Et un quatrième d’assurer sur sa page : « Si le portrait du héros Deif n’est pas vrai cela voudrait dire que l’entité s’est impliquée dans la publication d’une photo du chef militaire des Brigades al-Qassam même si elle n’est pas vraie. Ce qui constitue un fiasco de plus de 30 ans et qu’ils continuent à traquer un fantôme. S’il s’avère qu’elle est vraie, ceci n’a rien d’un exploit, parce que la réaction du public de l’entité est de se demander pourquoi il est toujours vivant. »
L’homme qualifié de « martyr vivant », par un ex-martyr vivant.

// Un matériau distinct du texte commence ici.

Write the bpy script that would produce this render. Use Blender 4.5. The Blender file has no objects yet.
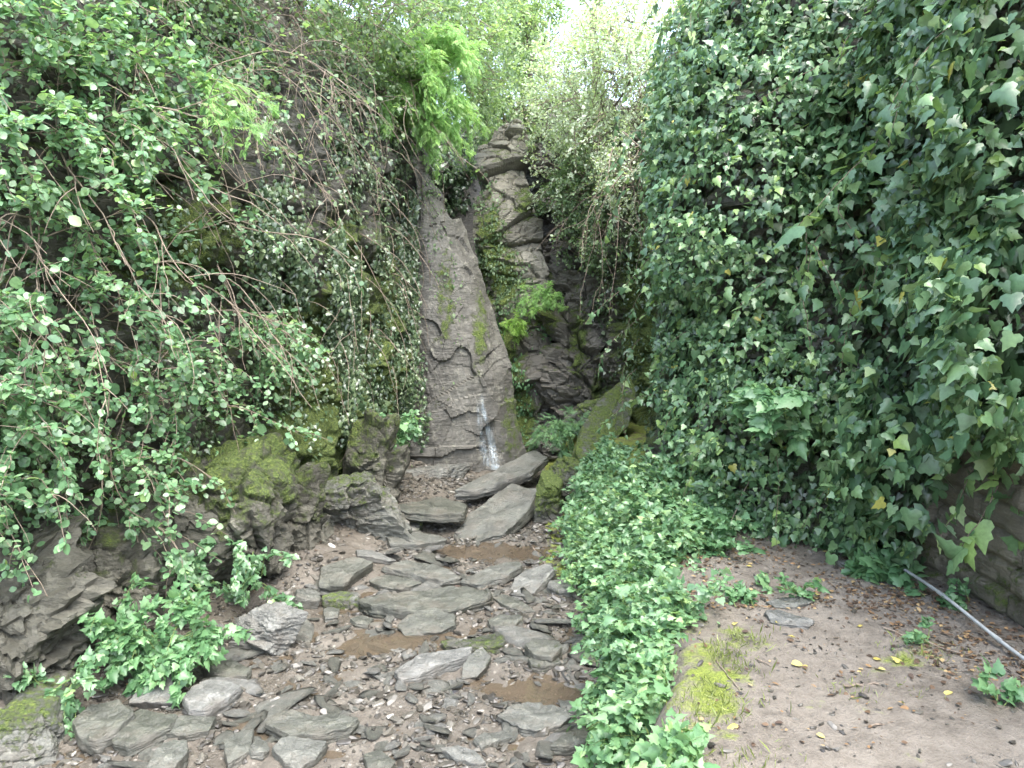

Certains ont trouvé bon de rappeler sur leur page le message que le général martyr Qassem Soleimani, l’ex-chef de la force al-Qods du CGRI lui avait envoyé. Le qualifiant de « martyr vivant et résistant vaillant », il lui avait fait part que « l’Iran islamique n’abandonnera jamais la Palestine, le joyau du monde islamique, la première qibla des musulmans et le lieu de l’ascension du prophète Mohamad, quelque soient les pressions et l’embargo ».
Il la lui avait envoyée quelque temps avant son martyre le 3 janvier 2020. Lui aussi de son vivant était qualifié « le martyr vivant » mais il n’est devenu une icône qu’après sa mort. Deif l’est de son vivant, avec un seul oeil, une seule jambe…
C’est sans doute le défi qui hante le plus les Israéliens: plus ils éliminent leurs pires adversaires, plus ils perpétuent leur lutte. Et leurs successeurs sortent de l’ombre.